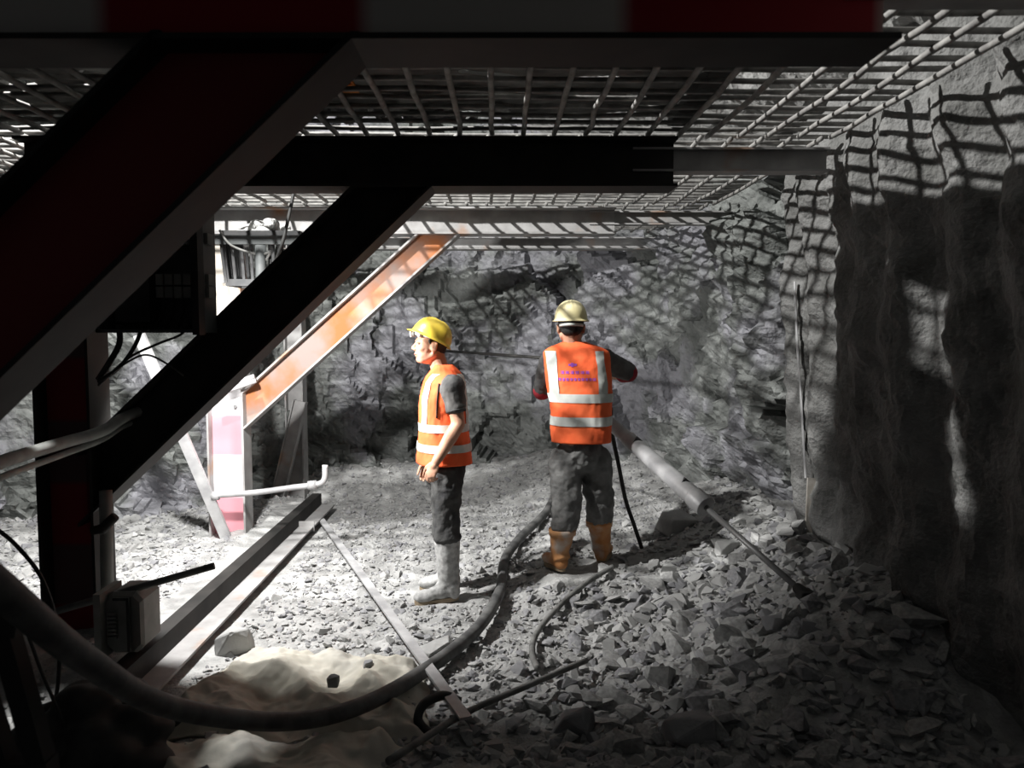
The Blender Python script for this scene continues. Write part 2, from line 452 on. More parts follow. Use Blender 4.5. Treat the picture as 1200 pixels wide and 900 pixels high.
RED3 = banded('dim_red_white', 0, 1.28, -.03, (.34, .015, .025), (.62, .58, .53))
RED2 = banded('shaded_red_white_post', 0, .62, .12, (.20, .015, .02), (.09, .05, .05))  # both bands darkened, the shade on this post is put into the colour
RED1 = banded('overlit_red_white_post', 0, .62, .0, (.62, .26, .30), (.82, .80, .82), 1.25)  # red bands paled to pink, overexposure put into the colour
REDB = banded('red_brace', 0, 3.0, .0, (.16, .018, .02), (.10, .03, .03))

# nearest frame
d = 1.95
fr = thing('portal_support', 'nearest steel frame, darkened for shade, its red banded beam along the top edge', 'steel frame', (-2.2, d, gz(-2.2, d)))
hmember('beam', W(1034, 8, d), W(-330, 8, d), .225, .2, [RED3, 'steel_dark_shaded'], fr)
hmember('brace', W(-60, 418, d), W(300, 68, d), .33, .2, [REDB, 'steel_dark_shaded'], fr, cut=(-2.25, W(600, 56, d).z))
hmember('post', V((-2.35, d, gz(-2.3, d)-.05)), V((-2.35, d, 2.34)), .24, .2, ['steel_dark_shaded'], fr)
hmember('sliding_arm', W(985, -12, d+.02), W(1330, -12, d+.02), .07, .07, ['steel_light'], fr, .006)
# second frame
d = 3.82
fr = thing('portal_support', 'steel frame in the middle, coloured black for shade, with a long diagonal brace', 'steel frame', (-2.13, d, gz(-2.13, d)))
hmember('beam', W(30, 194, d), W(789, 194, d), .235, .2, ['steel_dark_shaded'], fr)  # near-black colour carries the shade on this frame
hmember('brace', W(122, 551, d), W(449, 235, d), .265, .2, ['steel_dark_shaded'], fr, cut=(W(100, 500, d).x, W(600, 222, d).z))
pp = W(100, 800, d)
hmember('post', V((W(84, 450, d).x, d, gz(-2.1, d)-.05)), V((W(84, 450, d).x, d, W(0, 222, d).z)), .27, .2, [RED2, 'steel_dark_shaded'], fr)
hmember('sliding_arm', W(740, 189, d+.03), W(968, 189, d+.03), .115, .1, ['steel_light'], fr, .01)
# third frame
d = 5.75
fr3 = thing('portal_support', 'brightly lit steel frame with an orange diagonal brace and overlit pink banded post', 'steel frame', (-2.0, d, gz(-2.0, d)))
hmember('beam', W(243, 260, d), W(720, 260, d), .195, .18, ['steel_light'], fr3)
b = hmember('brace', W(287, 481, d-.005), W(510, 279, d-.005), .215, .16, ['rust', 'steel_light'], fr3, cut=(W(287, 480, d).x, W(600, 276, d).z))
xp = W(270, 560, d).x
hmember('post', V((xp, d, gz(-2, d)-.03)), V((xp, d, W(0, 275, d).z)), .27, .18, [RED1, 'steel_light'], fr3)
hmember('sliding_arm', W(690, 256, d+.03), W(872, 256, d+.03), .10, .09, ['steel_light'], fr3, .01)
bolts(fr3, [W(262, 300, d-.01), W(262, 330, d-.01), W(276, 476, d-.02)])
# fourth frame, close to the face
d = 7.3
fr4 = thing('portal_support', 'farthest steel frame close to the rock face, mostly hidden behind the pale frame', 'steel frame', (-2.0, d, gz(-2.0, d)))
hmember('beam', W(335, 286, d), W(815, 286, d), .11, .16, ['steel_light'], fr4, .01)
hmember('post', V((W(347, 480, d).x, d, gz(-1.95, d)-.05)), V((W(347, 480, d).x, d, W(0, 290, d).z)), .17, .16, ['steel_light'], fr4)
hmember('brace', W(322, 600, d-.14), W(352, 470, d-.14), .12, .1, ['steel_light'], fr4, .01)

# ------------------------------------------------------------------ rebar mats on the frames
def rebar_mat(y0, y1, x0, x1, z, label, step=.15, cross=.125, seed=1):
    r = random.Random(seed); b = MB()
    n = int(round((x1 - x0) / step))
    for i in range(n + 1):
        x = x1 - i*step; pts = []
        for k in range(9):
            t = k / 8; pts.append((x + r.gauss(0, .004), y0 + (y1-y0)*t, z - .014 - .012*math.sin(PI*t) + r.gauss(0, .003)))
        b.tube(pts, .0125, 7)
    m = int((y1 - y0) / cross)
    for j in range(m + 1):
        y = y0 + .04 + j*(y1-y0-.08)/m + r.gauss(0, .006); pts = []
        for k in range(15):
            t = k / 14; yy = (y-y0)/(y1-y0)
            pts.append((x0 - .05 + (x1-x0+.1)*t, y + r.gauss(0, .004), z + .010 - .012*math.sin(PI*yy) + r.gauss(0, .003)))
        b.tube(pts, .011, 7)
    o = b.build('rebar_mat', 'rebar', smooth=True, origin=((x0+x1)/2, (y0+y1)/2, z))
    return tag(o, label, 'rebar mesh')
ZM = W(600, 165, 3.82).z + .035
rebar_mat(.9, 1.93, -2.9, 1.62, ZM, 'welded rebar grid overhead on the near side of the nearest beam', seed=1)
rebar_mat(1.96, 3.80, -2.9, 1.62, ZM, 'dark welded rebar grid overhead between the nearest beam and the black beam', seed=2)
rebar_mat(3.84, 5.74, -2.9, 1.60, ZM, 'lit welded rebar grid overhead between the black beam and the pale beam', seed=3)
rebar_mat(5.78, 7.32, -2.9, 1.56, ZM, 'farthest welded rebar grid overhead beyond the pale beam, next to the rock face', cross=.14, seed=4)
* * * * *
Your task:
Output exactly the span of lines from the top of the listing through the line holding "(.10, .03, .03))", and leave every picture out.

Correct output:
The Blender Python script for this scene continues. Write part 2, from line 452 on. More parts follow. Use Blender 4.5. Treat the picture as 1200 pixels wide and 900 pixels high.
RED3 = banded('dim_red_white', 0, 1.28, -.03, (.34, .015, .025), (.62, .58, .53))
RED2 = banded('shaded_red_white_post', 0, .62, .12, (.20, .015, .02), (.09, .05, .05))  # both bands darkened, the shade on this post is put into the colour
RED1 = banded('overlit_red_white_post', 0, .62, .0, (.62, .26, .30), (.82, .80, .82), 1.25)  # red bands paled to pink, overexposure put into the colour
REDB = banded('red_brace', 0, 3.0, .0, (.16, .018, .02), (.10, .03, .03))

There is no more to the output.